A letter from the village of Forest Park was hand-delivered to Proviso High School District 209 Chief Education Officer Robert Libka last Thursday insisting that the district stop using the Proviso Math and Science Academy (PMSA) for summer school.

The zoning variation granted to the school district by the village in 2004 permitting the construction and operation of the Academy specifically stated that “the facility shall be maintained exclusively as a public high school math and science academy for grades 9-12 combined with administrative offices for District 209. No special education, remedial programs, Charter School, or non-academically based program will be permitted…”

“This particular summer school clearly is not permitted under the agreement,” said Forest Park Village Administrator Michael Sturino. “We’re hoping for voluntary compliance by the school district with the terms of the ordinance they’ve already agreed to.”

As for the actions the village would take if the school did not comply by moving summer school to one of its other schools, he said, “we’ll cross that bridge when we get there.”

Sturino said that when the school district applied for its permits, its attorneys requested that summer school not be specifically named as a prohibited use so that the district could use the building for summer school programming for PMSA students. Summer school for the entire district, he said, was not part of the agreement.

Efforts to reach Libka and District 209 communications officials were unsuccessful. Sturino said that Michael Boyle, director of the village’s department of public health and safety, had spoken with Libka and the school district is supposedly in the process of reviewing the village’s letter.

The village, according to Police Chief James Ryan, was first informed that summer school would be held at the facility on June 12, the day summer classes began. Since then, the police department has had to send several officers to the school each day at dismissal time to prevent violence and ensure traffic safety, placing a “huge strain” on the department, according to Ryan.

Mayor Anthony Calderone said he was “disenchanted that [the school district] didn’t tell the village ahead of time,” calling the entire ordeal “a failure in the communication department on their part.”

Calderone, however, believed that there was room for compromise between the school district and the village, calling the idea of shutting down summer school “a little unrealistic.”

“We can resolve the problem. We just need to call them to the table and find a solution,” he said.

The variance granted by the village also included a provision requiring the school district to reimburse the village for the costs of any security or police presence required from the village relating to the Academy.
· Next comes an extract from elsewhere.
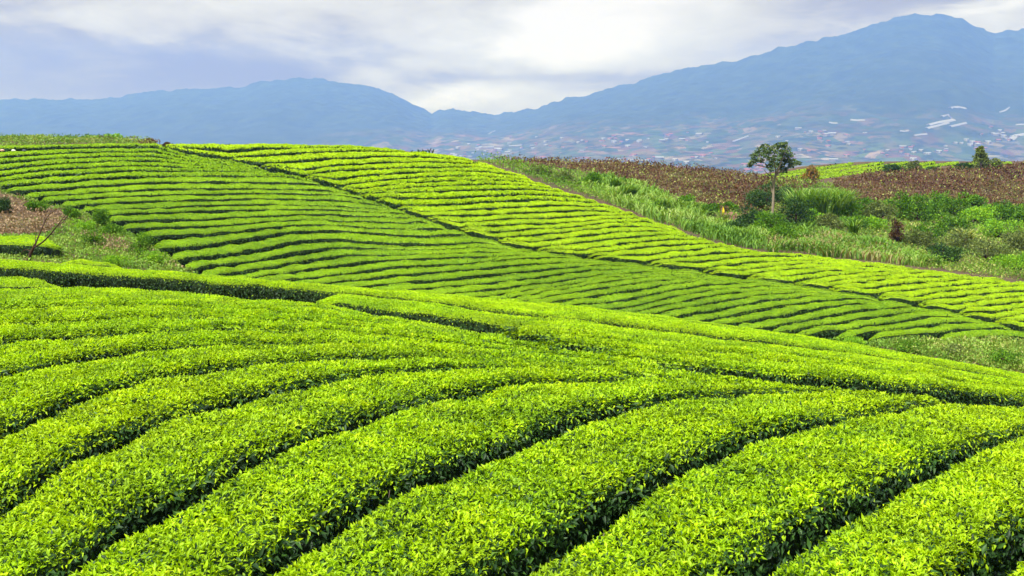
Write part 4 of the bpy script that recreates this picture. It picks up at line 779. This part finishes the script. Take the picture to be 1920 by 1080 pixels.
for j, wv in enumerate((0, 1)):
    V.append(np.c_[top[0]+tq*(-.02)+wv*(.05+.16*tq*(1-.4*tq)), top[1]+.05*np.sin(tq*5+wv*2), top[2]-tq*.52])
V2 = [v+[0, .015, 0] for v in V]; b = mb.verts(np.stack(V+V2)); i = np.arange(n-1)
mb.quads(np.stack([i, i+n, i+n+1, i+1], -1)); mb.quads(np.stack([i+2*n, i+2*n+1, i+3*n+1, i+3*n], -1)); mb.quads(np.stack([i, i+1, i+2*n+1, i+2*n], -1)); mb.quads(np.stack([i+n, i+3*n, i+3*n+1, i+n+1], -1))
ck = mb.build('cloth', [paint('yellow_cloth', (.85, .62, .02))], parent=fl); ck.location = tuple(-fb)
for px, py, colr, lb in [(4, 285, (.80, .48, .36), 'small pale orange sack lying on the tea at the far left edge'), (25, 285.5, (.82, .84, .70), 'tiny cream sack between the orange and dark ones on the upper left tea'), (45, 285.5, (.10, .12, .14), 'small dark sack lying on the upper left tea')]:
    c = at(px, py, 60); c[2] = float(surf(c[0], c[1]))+.02; mb = MB(); th = np.linspace(0, np.pi, 11); ph = np.linspace(0, 2*np.pi, 15)[:-1]; V = []
    for q in th:
        r = math.sin(q)**.7*.085*(1 if q < 2.3 else .75); x = -math.cos(q)*.12+(.03 if q > 2.7 else 0)
        V.append(np.c_[np.full(14, x), np.cos(ph)*r*1.1, np.abs(np.sin(ph))*0+np.sin(ph)*r*.95+.09+.008*np.sin(ph*4+q*3)])
    b = mb.verts(np.stack(V)+c); i = np.arange(10)[:, None]*14+np.arange(14)[None]; j = np.arange(10)[:, None]*14+(np.arange(14)[None]+1) % 14
    mb.quads(np.stack([i, j, j+14, i+14], -1)); tag(mb.build('sack', paint('sack_cloth_'+lb.split()[1 if 'cream' in lb or 'dark' in lb else 2], colr), smooth=True, origin=c), lb, 'sack')
# ------------------------------------------------------------------ haze
mb = MB(); x0, x1, y0_, y1, zz0, zz1 = -10500, 10500, -60, 7400, float((ZF.min()+CZ)-1), float(ZF.max()+CZ+40)
b = mb.verts([[x0,y0_,zz0],[x1,y0_,zz0],[x1,y1,zz0],[x0,y1,zz0],[x0,y0_,zz1],[x1,y0_,zz1],[x1,y1,zz1],[x0,y1,zz1]])
mb.quads([[3,2,1,0],[4,5,6,7],[0,1,5,4],[1,2,6,5],[2,3,7,6],[3,0,4,7]])
hm = bpy.data.materials.new('pale_blue_air'); hm.use_nodes = True; t = NT(hm.node_tree)
pv = t.add('ShaderNodeVolumePrincipled'); pv.inputs['Color'].default_value = (.145, .295, 1.0, 1); pv.inputs['Absorption Color'].default_value = (1, 1, 1, 1); pv.inputs['Density'].default_value = 2.1e-4; pv.inputs['Anisotropy'].default_value = 0.0
o_ = t.add('ShaderNodeOutputMaterial'); t.t.links.new(pv.outputs[0], o_.inputs['Volume'])
tag(mb.build('haze', hm), kind='stuff')
print('TOTAL', len(COL.objects))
According to Sturino, this provision was included because the village planned to have a police officer stationed at the Academy during the school year. That officer, Robert Kendall, returned to his regular duties with the police department about midway through the school year.

“We had a Forest Park cop there for about half the school year, but we discovered that there was not much policing to do. The kids at the school did not cause much trouble,” said Calderone. “Chief Ryan said we could use another cop on the street, so it worked out for everyone.”

Asked if the terms of the variance gave the village the ability to request that the school district pay the wages of Forest Park officers for the time they spend policing the Academy during summer school, Sturino replied “it very well may, and I have been considering that at this point.”